Seperti ada gema yang menggema dari abad ke-13. Ia menolak istana, menolak gelar, menolak gaya. Ia mencium kaki para narapidana. Ia membasuh luka dunia dengan tangan yang tahu bagaimana rasanya memeluk kemiskinan.
Setiap Paus adalah jawaban. Tapi pertanyaannya berubah.
Luis Antonio Tagle
Kini zaman menuntut jawaban lain.
Dunia tak sedang bertanya tentang iman atau akal. Dunia sedang goyah di antara benua. Antara poros Cina dan Amerika. Antara kebebasan dan pengungsi. Antara diplomasi dan darah.
Di sinilah nama itu berbisik: Luis Antonio Tagle.

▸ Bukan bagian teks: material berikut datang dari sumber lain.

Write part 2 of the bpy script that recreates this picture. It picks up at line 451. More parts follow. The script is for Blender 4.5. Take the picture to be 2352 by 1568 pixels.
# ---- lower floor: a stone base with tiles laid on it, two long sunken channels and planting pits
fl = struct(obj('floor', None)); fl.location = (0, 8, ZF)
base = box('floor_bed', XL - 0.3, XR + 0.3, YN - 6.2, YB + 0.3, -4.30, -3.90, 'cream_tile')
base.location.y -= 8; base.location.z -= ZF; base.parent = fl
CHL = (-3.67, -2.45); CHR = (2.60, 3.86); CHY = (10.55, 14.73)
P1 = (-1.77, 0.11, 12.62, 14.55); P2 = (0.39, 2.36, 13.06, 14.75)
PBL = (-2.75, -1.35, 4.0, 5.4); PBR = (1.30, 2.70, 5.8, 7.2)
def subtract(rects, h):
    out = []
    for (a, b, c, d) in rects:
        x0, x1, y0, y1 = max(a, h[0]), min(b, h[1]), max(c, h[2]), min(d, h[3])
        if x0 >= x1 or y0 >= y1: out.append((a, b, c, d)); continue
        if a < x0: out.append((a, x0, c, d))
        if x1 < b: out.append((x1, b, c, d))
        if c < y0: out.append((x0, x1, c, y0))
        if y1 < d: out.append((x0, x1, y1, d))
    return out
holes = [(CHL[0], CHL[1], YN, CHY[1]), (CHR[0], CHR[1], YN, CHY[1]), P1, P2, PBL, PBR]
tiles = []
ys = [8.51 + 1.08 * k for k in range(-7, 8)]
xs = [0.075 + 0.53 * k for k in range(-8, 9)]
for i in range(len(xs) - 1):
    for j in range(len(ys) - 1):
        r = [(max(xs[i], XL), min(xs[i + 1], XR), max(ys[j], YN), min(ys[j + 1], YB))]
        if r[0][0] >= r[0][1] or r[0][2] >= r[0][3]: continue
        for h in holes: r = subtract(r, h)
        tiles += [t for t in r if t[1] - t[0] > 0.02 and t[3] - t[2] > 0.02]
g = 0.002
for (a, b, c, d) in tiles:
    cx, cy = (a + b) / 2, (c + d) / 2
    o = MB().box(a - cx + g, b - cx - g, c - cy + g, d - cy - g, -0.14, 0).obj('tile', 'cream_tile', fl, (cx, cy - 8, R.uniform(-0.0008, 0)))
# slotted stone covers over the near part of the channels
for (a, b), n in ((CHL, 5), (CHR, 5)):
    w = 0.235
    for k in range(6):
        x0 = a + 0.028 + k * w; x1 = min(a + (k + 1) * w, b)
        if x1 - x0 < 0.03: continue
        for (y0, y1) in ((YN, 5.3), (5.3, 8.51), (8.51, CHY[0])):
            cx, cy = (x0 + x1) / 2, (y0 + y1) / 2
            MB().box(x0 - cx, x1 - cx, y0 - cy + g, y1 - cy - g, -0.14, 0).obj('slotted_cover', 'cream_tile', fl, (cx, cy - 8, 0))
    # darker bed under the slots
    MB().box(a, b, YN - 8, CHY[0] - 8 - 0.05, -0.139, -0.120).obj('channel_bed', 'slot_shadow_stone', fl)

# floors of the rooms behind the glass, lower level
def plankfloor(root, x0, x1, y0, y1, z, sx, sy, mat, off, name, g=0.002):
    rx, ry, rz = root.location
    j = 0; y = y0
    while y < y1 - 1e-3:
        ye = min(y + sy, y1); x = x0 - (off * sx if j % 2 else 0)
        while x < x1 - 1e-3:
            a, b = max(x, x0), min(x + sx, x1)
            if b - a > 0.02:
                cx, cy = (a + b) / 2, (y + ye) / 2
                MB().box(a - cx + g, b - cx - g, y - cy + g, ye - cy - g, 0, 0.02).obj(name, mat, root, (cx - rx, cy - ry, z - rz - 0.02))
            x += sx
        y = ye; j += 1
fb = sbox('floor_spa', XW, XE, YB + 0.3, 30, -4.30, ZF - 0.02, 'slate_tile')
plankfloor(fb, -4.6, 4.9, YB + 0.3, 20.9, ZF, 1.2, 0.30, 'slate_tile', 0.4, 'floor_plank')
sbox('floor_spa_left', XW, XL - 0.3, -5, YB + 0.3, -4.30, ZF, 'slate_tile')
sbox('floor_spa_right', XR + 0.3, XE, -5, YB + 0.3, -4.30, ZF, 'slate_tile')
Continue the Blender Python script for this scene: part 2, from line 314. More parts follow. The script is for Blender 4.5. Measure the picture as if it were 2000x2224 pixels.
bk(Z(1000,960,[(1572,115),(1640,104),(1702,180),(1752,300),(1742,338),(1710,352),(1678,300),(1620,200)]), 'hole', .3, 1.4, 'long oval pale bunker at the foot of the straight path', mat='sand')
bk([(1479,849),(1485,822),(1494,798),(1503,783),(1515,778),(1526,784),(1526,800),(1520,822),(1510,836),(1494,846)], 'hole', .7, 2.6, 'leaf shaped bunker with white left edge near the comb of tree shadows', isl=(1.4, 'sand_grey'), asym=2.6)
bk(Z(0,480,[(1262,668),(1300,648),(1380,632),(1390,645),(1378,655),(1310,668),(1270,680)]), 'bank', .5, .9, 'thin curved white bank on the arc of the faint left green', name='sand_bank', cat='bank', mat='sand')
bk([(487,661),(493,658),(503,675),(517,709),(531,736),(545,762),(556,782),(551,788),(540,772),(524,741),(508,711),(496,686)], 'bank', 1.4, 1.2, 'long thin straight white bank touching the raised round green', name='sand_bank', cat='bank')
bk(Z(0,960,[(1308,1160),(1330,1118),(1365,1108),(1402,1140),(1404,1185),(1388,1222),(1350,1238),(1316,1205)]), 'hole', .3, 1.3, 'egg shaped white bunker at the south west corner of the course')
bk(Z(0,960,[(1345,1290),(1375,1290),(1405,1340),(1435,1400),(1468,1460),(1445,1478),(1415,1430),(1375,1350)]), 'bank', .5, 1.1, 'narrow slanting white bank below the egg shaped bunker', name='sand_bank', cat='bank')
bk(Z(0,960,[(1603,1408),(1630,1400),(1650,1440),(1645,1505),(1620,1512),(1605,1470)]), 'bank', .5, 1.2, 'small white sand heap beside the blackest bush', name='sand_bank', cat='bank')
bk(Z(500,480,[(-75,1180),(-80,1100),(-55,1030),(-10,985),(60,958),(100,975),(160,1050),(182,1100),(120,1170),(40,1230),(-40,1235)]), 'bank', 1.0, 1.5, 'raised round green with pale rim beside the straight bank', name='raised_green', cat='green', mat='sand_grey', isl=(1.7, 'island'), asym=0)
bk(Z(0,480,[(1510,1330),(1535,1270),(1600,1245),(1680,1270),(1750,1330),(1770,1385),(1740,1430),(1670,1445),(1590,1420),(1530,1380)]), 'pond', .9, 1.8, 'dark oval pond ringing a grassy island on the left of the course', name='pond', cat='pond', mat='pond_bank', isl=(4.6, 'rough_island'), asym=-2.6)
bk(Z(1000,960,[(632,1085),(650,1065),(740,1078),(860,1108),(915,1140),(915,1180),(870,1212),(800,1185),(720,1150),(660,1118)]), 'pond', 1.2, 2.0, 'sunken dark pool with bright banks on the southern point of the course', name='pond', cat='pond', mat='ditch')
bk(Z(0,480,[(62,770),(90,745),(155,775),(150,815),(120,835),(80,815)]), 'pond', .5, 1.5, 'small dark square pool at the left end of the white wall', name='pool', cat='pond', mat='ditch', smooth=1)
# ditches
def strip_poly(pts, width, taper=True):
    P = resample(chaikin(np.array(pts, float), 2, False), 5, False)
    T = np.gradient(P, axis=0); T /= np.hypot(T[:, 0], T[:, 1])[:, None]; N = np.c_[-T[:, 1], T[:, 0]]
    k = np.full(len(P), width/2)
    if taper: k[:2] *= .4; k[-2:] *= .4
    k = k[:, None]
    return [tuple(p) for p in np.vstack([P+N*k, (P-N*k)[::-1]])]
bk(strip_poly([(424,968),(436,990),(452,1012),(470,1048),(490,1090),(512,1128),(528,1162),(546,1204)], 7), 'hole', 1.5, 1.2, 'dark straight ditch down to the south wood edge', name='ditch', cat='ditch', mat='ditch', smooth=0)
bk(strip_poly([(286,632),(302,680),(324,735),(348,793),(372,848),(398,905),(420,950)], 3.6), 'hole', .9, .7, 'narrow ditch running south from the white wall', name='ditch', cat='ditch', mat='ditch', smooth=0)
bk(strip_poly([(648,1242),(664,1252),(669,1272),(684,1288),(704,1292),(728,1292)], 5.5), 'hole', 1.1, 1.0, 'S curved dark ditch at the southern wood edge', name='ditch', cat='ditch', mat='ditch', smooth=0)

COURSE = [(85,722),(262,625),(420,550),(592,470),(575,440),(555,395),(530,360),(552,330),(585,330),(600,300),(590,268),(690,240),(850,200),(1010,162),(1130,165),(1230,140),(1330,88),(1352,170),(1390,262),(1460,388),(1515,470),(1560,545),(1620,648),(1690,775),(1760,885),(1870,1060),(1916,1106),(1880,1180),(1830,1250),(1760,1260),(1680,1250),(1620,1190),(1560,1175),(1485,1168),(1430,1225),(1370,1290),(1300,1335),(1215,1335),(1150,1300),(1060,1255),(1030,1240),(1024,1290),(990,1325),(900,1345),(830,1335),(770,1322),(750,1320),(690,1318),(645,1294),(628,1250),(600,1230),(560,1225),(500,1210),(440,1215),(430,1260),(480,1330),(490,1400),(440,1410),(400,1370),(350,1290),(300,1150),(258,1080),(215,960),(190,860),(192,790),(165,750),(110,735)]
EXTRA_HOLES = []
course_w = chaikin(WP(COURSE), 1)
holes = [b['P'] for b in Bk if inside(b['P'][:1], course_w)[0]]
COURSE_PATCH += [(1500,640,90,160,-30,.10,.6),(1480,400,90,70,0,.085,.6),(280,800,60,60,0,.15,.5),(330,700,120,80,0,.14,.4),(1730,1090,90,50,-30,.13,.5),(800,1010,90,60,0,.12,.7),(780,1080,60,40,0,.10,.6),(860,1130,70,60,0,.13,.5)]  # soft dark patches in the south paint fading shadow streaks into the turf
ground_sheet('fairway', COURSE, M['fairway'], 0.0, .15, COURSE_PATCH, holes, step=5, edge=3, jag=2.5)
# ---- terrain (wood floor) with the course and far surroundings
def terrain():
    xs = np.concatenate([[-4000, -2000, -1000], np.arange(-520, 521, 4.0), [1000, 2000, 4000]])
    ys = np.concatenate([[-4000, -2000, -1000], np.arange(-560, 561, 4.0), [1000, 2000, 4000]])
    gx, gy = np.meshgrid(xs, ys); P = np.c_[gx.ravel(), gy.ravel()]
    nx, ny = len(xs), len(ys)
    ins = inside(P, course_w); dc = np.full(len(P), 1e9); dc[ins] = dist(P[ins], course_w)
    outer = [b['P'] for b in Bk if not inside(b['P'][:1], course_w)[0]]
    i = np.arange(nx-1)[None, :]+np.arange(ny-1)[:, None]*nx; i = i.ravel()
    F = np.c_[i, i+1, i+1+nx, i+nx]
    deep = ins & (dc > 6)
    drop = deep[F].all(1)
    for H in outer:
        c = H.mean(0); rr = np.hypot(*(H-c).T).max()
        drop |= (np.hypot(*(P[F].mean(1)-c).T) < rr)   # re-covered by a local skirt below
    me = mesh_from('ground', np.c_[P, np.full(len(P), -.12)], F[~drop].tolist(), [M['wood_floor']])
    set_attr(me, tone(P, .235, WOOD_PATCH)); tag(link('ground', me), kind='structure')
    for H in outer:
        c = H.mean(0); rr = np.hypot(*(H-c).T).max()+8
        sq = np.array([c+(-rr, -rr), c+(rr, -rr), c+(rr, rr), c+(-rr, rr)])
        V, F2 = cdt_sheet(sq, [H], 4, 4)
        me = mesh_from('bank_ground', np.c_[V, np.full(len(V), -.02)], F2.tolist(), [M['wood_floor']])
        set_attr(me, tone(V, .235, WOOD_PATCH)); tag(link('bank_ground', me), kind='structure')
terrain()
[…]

Profesor dari Manila. Darah Tionghoa dan Filipina mengalir bersilang di tubuhnya. Ia bicara dalam bahasa akademik, tapi dengan mata yang memandang penuh belarasa. Kuliah-kuliahnya mengalir dari Boston hingga Leuven, tapi hatinya tertinggal di lorong-lorong sempit kota yang penuh doa. Ia memahami barat, tapi tumbuh dalam denyut timur. Ia mendengarkan dengan cara yang tidak diajarkan di ruang kuliah.
Ia bukan hanya pintar. Ia menawan dalam cara yang tidak mencolok. Dan ia mengerti: abad ke-21 bukan hanya tentang ideologi, tetapi tentang identitas. Ia tahu rasanya menjadi “lain” dalam dunia yang masih takut pada perbedaan.
Tapi...
Mungkinkah?
Beranikah para kardinal—yang sebagian besar lahir di tanah Eropa yang dingin dan telah lama menjadi pusat dunia—mengambil langkah sejauh itu? Bukan hanya keluar dari Vatikan, tapi dari cara berpikir yang selama ini menganggap Roma adalah kutub segalanya?
Beranikah mereka... melihat ke Timur?
Karena mungkin, untuk pertama kalinya, pertanyaan zaman tak dijawab oleh yang terbiasa berbicara keras, tapi oleh yang tahu bagaimana menjadi diam. Yang tidak mengangkat tangan, tapi menundukkan kepala. Yang tidak berdiri di panggung dunia, tetapi menyalakan lilin kecil di altar yang jauh.
Karena kadang, suara Tuhan datang dari tempat yang tak disangka. Dari perahu nelayan di Filipina. Dari kamp pengungsi Rohingya. Dari seorang imam kecil yang belajar menafsirkan dunia lewat tatapan orang-orang miskin.
Karena kadang, yang paling berani adalah mereka yang tak terlihat.
Dan siapa tahu. Mungkin Roh Kudus kali ini bertiup dari Timur?